■ **STORED DATA**

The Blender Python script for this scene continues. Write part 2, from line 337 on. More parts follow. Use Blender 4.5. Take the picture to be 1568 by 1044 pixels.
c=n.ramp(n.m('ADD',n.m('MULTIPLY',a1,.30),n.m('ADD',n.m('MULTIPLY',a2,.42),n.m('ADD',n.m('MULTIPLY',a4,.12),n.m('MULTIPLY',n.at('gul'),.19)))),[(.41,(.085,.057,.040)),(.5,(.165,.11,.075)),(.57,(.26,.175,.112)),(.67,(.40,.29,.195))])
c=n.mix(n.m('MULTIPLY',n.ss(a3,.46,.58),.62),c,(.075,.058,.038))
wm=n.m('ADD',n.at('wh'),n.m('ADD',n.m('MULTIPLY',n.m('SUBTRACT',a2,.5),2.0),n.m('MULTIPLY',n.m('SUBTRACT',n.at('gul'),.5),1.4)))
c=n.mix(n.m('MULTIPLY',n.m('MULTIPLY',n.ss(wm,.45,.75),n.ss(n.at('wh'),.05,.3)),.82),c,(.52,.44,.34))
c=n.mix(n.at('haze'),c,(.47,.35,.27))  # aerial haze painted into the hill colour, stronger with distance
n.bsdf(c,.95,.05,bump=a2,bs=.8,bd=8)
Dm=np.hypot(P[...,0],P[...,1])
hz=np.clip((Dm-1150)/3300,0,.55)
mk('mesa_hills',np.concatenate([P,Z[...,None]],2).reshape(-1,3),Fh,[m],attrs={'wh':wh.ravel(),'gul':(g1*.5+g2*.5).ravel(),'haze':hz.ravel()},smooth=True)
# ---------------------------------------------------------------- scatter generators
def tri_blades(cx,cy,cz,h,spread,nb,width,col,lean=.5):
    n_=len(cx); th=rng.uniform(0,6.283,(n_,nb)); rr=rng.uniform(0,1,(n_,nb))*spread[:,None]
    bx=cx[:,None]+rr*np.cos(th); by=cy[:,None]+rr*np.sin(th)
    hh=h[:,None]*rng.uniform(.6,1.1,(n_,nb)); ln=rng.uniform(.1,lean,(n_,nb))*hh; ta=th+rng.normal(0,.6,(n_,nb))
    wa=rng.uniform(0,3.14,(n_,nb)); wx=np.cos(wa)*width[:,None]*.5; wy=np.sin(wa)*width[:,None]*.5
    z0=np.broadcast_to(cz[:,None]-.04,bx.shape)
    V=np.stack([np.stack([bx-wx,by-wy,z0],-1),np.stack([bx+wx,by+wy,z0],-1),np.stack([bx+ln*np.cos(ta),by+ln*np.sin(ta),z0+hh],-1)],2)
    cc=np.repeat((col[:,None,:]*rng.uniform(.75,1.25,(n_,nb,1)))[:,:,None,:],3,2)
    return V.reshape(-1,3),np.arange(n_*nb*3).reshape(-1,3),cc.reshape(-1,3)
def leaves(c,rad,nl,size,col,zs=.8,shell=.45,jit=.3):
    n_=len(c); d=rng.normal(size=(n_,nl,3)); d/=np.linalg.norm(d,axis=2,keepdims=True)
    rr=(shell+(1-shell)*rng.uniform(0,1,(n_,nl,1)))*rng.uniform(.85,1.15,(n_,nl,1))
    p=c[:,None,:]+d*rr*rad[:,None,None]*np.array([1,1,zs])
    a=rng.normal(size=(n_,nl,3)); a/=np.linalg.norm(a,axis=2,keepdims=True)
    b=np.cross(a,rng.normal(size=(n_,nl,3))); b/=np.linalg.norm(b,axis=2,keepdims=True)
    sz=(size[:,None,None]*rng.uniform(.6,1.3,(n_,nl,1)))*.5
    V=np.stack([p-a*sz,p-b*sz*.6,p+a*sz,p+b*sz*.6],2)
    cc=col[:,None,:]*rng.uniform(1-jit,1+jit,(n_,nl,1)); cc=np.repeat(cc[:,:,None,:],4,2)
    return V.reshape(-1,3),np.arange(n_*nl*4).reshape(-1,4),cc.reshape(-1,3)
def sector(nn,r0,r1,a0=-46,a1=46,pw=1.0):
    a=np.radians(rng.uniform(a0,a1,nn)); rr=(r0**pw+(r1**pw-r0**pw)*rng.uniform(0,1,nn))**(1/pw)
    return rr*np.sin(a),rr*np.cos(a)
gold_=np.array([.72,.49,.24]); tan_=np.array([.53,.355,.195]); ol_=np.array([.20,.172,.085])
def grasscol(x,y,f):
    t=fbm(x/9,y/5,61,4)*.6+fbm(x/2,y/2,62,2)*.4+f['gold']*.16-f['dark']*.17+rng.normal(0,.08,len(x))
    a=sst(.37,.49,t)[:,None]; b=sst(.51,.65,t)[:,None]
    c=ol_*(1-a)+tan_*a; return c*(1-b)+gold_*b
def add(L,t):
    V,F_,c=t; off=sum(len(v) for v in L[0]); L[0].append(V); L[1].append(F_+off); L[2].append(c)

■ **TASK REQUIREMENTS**
Extract all of the data exactly as written.

■ **RESPONSE**
The Blender Python script for this scene continues. Write part 2, from line 337 on. More parts follow. Use Blender 4.5. Take the picture to be 1568 by 1044 pixels.
c=n.ramp(n.m('ADD',n.m('MULTIPLY',a1,.30),n.m('ADD',n.m('MULTIPLY',a2,.42),n.m('ADD',n.m('MULTIPLY',a4,.12),n.m('MULTIPLY',n.at('gul'),.19)))),[(.41,(.085,.057,.040)),(.5,(.165,.11,.075)),(.57,(.26,.175,.112)),(.67,(.40,.29,.195))])
c=n.mix(n.m('MULTIPLY',n.ss(a3,.46,.58),.62),c,(.075,.058,.038))
wm=n.m('ADD',n.at('wh'),n.m('ADD',n.m('MULTIPLY',n.m('SUBTRACT',a2,.5),2.0),n.m('MULTIPLY',n.m('SUBTRACT',n.at('gul'),.5),1.4)))
c=n.mix(n.m('MULTIPLY',n.m('MULTIPLY',n.ss(wm,.45,.75),n.ss(n.at('wh'),.05,.3)),.82),c,(.52,.44,.34))
c=n.mix(n.at('haze'),c,(.47,.35,.27))  # aerial haze painted into the hill colour, stronger with distance
n.bsdf(c,.95,.05,bump=a2,bs=.8,bd=8)
Dm=np.hypot(P[...,0],P[...,1])
hz=np.clip((Dm-1150)/3300,0,.55)
mk('mesa_hills',np.concatenate([P,Z[...,None]],2).reshape(-1,3),Fh,[m],attrs={'wh':wh.ravel(),'gul':(g1*.5+g2*.5).ravel(),'haze':hz.ravel()},smooth=True)
# ---------------------------------------------------------------- scatter generators
def tri_blades(cx,cy,cz,h,spread,nb,width,col,lean=.5):
    n_=len(cx); th=rng.uniform(0,6.283,(n_,nb)); rr=rng.uniform(0,1,(n_,nb))*spread[:,None]
    bx=cx[:,None]+rr*np.cos(th); by=cy[:,None]+rr*np.sin(th)
    hh=h[:,None]*rng.uniform(.6,1.1,(n_,nb)); ln=rng.uniform(.1,lean,(n_,nb))*hh; ta=th+rng.normal(0,.6,(n_,nb))
    wa=rng.uniform(0,3.14,(n_,nb)); wx=np.cos(wa)*width[:,None]*.5; wy=np.sin(wa)*width[:,None]*.5
    z0=np.broadcast_to(cz[:,None]-.04,bx.shape)
    V=np.stack([np.stack([bx-wx,by-wy,z0],-1),np.stack([bx+wx,by+wy,z0],-1),np.stack([bx+ln*np.cos(ta),by+ln*np.sin(ta),z0+hh],-1)],2)
    cc=np.repeat((col[:,None,:]*rng.uniform(.75,1.25,(n_,nb,1)))[:,:,None,:],3,2)
    return V.reshape(-1,3),np.arange(n_*nb*3).reshape(-1,3),cc.reshape(-1,3)
def leaves(c,rad,nl,size,col,zs=.8,shell=.45,jit=.3):
    n_=len(c); d=rng.normal(size=(n_,nl,3)); d/=np.linalg.norm(d,axis=2,keepdims=True)
    rr=(shell+(1-shell)*rng.uniform(0,1,(n_,nl,1)))*rng.uniform(.85,1.15,(n_,nl,1))
    p=c[:,None,:]+d*rr*rad[:,None,None]*np.array([1,1,zs])
    a=rng.normal(size=(n_,nl,3)); a/=np.linalg.norm(a,axis=2,keepdims=True)
    b=np.cross(a,rng.normal(size=(n_,nl,3))); b/=np.linalg.norm(b,axis=2,keepdims=True)
    sz=(size[:,None,None]*rng.uniform(.6,1.3,(n_,nl,1)))*.5
    V=np.stack([p-a*sz,p-b*sz*.6,p+a*sz,p+b*sz*.6],2)
    cc=col[:,None,:]*rng.uniform(1-jit,1+jit,(n_,nl,1)); cc=np.repeat(cc[:,:,None,:],4,2)
    return V.reshape(-1,3),np.arange(n_*nl*4).reshape(-1,4),cc.reshape(-1,3)
def sector(nn,r0,r1,a0=-46,a1=46,pw=1.0):
    a=np.radians(rng.uniform(a0,a1,nn)); rr=(r0**pw+(r1**pw-r0**pw)*rng.uniform(0,1,nn))**(1/pw)
    return rr*np.sin(a),rr*np.cos(a)
gold_=np.array([.72,.49,.24]); tan_=np.array([.53,.355,.195]); ol_=np.array([.20,.172,.085])
def grasscol(x,y,f):
    t=fbm(x/9,y/5,61,4)*.6+fbm(x/2,y/2,62,2)*.4+f['gold']*.16-f['dark']*.17+rng.normal(0,.08,len(x))
    a=sst(.37,.49,t)[:,None]; b=sst(.51,.65,t)[:,None]
    c=ol_*(1-a)+tan_*a; return c*(1-b)+gold_*b
def add(L,t):
    V,F_,c=t; off=sum(len(v) for v in L[0]); L[0].append(V); L[1].append(F_+off); L[2].append(c)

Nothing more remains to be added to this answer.